Most scholars of early Anglo-Saxon England take the Mercian Supremacy as fact. However, they seldom discuss the institu­tions, policies, and strategies developed by Mercian monarchs aimed at estab­lishing and maintaining that supremacy over the course of several centu­ries, which also laid important institutional foundations for later Anglo-Saxon England. These included a new paradigm of power in which suc­cessive Mercian monarchs sought the annexation and incorporation of neighboring polities rather than their mere sub­mission, as well as a stable method of power transfer based on frater­nal succession. In order to maintain their power, Mercian monarchs implemented several unique and successful strategies specifically aimed at political, military, and economic innovations. The political paradigm of power on which Mer­cian monarchs dominated South­umbria was significantly different from that of their peers who sought mere recognition as “overkings,” when the situation permitted. Mer­cia, however, aimed at the creation of a true Empire based on the in­corporation of its sub-polities within a greater whole. To this end, Mercian monarchs utilized distinct and important political, military, and economic strategies to ensure their position and ultimately treat with the major European powers as equals. This thesis explores the dynamics of power and many of the strategies employed by Mercian kings to maintain and expand their suzerainty.

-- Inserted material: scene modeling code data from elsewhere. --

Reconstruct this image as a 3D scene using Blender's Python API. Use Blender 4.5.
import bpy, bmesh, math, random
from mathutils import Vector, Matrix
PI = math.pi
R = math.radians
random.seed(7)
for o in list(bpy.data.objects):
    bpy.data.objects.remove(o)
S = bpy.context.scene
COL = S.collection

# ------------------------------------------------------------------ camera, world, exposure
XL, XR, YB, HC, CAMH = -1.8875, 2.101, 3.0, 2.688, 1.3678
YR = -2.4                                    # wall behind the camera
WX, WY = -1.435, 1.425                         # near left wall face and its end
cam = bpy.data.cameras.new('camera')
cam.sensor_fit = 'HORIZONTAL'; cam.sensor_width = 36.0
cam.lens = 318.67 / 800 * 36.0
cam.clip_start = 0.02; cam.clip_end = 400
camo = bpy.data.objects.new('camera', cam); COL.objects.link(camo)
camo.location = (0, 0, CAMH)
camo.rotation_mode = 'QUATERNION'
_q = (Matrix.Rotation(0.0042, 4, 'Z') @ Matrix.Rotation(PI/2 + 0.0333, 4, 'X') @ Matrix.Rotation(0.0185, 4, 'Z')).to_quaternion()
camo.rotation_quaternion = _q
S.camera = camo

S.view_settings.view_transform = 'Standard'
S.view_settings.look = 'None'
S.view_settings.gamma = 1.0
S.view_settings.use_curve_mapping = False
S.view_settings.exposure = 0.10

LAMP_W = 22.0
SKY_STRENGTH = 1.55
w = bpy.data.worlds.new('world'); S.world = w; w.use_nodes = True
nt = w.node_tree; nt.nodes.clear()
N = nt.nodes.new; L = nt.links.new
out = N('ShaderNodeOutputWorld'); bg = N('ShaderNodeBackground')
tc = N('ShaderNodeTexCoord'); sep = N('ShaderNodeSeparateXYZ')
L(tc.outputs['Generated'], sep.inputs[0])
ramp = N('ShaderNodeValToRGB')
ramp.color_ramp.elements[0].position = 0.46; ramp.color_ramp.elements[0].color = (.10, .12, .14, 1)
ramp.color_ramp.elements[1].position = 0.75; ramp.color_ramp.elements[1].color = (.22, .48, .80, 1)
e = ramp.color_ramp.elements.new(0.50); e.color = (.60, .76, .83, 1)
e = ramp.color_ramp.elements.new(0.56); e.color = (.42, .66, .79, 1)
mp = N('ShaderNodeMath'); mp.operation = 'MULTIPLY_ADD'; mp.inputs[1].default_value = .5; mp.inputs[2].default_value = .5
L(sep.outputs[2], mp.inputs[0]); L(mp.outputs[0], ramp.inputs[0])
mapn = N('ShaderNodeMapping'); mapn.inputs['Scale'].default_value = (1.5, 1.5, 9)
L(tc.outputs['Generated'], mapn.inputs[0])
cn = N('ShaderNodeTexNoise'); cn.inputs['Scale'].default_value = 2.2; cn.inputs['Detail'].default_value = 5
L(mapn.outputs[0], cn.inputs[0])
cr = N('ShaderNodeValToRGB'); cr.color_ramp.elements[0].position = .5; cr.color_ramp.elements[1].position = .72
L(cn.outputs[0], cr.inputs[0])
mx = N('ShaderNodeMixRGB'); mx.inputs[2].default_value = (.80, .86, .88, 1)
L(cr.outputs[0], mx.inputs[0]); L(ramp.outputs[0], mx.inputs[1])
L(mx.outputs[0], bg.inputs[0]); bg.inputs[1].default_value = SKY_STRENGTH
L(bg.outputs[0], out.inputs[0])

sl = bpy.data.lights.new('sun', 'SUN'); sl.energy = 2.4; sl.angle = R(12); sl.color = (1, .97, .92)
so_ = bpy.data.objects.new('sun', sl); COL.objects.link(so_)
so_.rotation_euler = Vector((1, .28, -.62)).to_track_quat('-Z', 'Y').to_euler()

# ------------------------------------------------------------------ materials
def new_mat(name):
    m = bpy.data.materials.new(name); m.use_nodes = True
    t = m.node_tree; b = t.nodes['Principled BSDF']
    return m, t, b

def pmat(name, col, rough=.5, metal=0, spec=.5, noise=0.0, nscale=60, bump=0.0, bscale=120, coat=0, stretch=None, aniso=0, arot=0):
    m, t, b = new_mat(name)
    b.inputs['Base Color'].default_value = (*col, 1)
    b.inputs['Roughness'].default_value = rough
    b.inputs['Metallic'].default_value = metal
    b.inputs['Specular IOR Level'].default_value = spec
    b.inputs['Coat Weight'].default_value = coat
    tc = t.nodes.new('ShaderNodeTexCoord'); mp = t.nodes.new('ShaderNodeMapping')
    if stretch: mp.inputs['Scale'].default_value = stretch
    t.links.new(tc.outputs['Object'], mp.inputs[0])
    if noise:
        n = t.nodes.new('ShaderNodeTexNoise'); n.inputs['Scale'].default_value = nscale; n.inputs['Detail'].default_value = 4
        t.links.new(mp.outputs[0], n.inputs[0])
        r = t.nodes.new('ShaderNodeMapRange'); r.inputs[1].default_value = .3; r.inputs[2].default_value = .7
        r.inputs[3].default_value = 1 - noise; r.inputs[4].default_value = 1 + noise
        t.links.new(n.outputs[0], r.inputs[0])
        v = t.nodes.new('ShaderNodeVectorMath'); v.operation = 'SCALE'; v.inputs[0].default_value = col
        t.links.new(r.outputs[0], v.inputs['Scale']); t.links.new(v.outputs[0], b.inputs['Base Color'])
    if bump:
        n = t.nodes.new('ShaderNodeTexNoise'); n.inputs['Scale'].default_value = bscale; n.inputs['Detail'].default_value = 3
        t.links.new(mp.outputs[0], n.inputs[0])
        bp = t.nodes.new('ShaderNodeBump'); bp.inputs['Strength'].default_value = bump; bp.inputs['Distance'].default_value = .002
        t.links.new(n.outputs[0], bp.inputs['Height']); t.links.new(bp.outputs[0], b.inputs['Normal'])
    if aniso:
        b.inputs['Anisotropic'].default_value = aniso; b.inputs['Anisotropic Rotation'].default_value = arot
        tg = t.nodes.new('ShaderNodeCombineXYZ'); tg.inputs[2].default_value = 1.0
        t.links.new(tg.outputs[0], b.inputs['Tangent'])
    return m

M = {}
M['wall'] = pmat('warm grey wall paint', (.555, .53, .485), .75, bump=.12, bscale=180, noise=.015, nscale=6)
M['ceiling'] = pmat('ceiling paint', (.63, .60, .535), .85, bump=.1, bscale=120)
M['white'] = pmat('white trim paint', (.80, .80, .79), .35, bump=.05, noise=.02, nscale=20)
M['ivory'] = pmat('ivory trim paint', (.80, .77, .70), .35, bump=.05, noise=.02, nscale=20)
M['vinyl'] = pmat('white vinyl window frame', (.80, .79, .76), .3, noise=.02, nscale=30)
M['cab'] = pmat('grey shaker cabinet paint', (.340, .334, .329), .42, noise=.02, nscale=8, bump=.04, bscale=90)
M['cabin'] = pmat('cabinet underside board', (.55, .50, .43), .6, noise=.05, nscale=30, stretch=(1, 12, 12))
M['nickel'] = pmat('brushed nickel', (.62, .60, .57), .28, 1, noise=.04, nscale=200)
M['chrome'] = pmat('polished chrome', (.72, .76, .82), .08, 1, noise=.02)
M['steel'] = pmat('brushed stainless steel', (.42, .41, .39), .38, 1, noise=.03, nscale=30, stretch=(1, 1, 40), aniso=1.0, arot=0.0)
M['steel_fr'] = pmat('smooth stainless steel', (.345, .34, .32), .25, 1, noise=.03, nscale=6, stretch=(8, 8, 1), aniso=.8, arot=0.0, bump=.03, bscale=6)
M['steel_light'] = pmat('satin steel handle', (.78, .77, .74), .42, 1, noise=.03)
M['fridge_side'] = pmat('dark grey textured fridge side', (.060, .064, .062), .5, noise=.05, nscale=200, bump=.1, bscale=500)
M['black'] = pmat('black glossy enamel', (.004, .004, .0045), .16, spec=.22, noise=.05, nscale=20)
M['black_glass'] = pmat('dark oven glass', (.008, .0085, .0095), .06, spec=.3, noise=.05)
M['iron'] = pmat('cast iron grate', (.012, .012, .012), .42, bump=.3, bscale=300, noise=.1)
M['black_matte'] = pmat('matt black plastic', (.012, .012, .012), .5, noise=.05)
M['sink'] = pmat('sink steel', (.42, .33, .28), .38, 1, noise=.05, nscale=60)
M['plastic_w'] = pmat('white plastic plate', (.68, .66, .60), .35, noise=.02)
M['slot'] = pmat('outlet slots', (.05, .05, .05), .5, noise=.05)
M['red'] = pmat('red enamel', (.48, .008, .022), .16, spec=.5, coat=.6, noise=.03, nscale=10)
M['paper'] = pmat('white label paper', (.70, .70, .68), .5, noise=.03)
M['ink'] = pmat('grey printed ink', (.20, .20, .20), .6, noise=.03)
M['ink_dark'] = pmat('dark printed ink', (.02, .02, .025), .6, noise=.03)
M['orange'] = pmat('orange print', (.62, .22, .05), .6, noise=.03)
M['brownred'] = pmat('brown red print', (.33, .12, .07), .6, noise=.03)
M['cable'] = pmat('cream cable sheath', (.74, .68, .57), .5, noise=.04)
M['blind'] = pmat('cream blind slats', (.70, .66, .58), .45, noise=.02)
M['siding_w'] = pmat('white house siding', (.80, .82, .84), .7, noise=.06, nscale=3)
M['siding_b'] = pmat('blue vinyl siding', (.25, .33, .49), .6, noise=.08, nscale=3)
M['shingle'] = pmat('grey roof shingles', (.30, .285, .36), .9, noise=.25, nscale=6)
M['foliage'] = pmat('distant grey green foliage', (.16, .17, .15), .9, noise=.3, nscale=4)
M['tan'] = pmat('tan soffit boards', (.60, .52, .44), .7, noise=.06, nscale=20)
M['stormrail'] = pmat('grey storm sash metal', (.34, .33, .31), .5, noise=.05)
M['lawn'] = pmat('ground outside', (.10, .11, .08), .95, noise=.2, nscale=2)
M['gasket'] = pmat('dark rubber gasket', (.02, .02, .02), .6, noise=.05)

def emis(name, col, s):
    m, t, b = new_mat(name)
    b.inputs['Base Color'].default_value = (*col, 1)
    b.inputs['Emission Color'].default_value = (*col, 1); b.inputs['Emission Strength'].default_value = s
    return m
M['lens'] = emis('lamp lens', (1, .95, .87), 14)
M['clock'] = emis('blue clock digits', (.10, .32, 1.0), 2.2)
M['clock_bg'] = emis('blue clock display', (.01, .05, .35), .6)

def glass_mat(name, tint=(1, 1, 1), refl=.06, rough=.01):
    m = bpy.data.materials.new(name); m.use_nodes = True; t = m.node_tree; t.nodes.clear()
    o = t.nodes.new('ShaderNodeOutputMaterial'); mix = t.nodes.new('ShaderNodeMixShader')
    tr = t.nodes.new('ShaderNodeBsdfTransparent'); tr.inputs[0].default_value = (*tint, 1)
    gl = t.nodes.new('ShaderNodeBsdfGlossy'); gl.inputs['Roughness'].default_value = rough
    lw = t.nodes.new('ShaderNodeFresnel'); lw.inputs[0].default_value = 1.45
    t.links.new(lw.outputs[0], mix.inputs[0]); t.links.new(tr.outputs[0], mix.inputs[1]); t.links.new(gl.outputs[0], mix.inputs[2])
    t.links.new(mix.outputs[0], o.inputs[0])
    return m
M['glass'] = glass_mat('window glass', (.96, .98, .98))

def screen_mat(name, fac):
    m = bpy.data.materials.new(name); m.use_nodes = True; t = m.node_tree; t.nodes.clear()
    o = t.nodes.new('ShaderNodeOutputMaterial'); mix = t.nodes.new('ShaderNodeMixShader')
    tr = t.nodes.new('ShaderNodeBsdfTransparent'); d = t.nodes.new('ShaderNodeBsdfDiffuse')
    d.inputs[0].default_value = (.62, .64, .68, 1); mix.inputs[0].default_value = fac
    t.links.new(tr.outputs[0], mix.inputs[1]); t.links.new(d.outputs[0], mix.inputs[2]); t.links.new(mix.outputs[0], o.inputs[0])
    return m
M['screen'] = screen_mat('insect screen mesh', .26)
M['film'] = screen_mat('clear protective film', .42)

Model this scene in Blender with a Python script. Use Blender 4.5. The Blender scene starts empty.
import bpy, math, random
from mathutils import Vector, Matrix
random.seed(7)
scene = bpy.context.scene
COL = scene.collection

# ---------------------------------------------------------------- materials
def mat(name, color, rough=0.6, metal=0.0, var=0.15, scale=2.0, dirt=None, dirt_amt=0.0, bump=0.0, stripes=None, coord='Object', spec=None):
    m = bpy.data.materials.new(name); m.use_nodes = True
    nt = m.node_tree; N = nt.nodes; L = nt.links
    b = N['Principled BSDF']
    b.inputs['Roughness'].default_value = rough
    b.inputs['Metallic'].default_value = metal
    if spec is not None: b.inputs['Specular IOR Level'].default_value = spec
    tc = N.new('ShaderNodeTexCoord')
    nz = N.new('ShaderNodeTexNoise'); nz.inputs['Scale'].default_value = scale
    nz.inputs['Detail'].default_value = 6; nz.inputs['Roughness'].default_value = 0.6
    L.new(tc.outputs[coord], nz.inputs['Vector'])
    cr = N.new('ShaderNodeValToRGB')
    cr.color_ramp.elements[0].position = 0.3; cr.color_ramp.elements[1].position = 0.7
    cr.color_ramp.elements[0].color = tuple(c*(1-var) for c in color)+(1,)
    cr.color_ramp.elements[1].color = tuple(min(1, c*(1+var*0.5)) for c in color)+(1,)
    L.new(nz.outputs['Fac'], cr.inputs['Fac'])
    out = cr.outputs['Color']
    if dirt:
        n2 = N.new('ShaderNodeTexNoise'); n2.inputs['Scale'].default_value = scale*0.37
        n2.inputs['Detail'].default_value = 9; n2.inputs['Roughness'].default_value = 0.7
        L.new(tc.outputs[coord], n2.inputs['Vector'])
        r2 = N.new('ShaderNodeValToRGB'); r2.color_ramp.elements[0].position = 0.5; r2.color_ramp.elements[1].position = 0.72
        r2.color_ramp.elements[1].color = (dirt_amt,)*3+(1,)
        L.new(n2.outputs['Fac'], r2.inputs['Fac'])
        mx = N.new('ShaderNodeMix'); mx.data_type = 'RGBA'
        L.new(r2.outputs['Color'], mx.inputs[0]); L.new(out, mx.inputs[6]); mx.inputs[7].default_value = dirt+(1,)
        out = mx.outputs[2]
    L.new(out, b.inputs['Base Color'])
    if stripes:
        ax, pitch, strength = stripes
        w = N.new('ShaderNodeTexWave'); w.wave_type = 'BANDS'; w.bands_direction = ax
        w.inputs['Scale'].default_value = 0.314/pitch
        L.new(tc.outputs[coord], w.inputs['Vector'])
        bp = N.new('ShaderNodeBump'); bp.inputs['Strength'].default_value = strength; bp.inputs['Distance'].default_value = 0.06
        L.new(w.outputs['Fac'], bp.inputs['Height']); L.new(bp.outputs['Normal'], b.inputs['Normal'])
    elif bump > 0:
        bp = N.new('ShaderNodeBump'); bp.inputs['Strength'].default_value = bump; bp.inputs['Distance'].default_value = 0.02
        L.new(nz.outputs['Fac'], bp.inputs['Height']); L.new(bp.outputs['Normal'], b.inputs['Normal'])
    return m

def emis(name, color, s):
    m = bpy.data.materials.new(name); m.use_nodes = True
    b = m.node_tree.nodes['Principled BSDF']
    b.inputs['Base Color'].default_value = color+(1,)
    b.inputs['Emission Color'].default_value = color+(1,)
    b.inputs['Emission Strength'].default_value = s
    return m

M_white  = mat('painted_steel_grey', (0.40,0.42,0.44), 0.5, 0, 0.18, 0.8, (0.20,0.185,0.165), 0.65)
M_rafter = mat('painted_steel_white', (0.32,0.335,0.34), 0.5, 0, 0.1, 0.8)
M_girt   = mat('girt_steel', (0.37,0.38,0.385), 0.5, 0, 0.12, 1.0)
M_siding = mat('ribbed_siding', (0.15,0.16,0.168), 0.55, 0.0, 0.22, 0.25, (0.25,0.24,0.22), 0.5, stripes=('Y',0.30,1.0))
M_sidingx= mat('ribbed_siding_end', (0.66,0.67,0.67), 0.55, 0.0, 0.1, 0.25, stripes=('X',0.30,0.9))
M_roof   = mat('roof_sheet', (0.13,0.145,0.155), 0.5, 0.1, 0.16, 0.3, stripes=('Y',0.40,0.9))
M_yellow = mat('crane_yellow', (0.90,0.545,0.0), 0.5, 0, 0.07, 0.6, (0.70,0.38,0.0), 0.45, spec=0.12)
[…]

In this thesis, I tackle the mysterious interior of England during the Dark Ages. While extant contemporary sources are scant for the entire period, the midlands of England are particularly sparse due to the violence of Viking raids during the ninth and tenth cen­turies, which destroyed the vast ma­jority of documents that the Mercians held in churches and mo­nasteries. Though few sources survive from within the Mercian heartlands, I argue that there are sufficient sources from within, combined with a careful reading of external sources, to achieve an insightful understanding of the early Mercian state. Further, I argue that Dark Ages Mer­cia achieved true, hegemonic, and imperial dominance over most of Eng­land, and created the basis for a uni­fied England. Disrupted by Viking conquests in the eighth century, this goal did not become a reality until the resurgence of Anglo-Saxon power under the West Saxon kings. However, more importantly, I explore the mechanisms of power and kingdom building in the midst of Dark Ages England.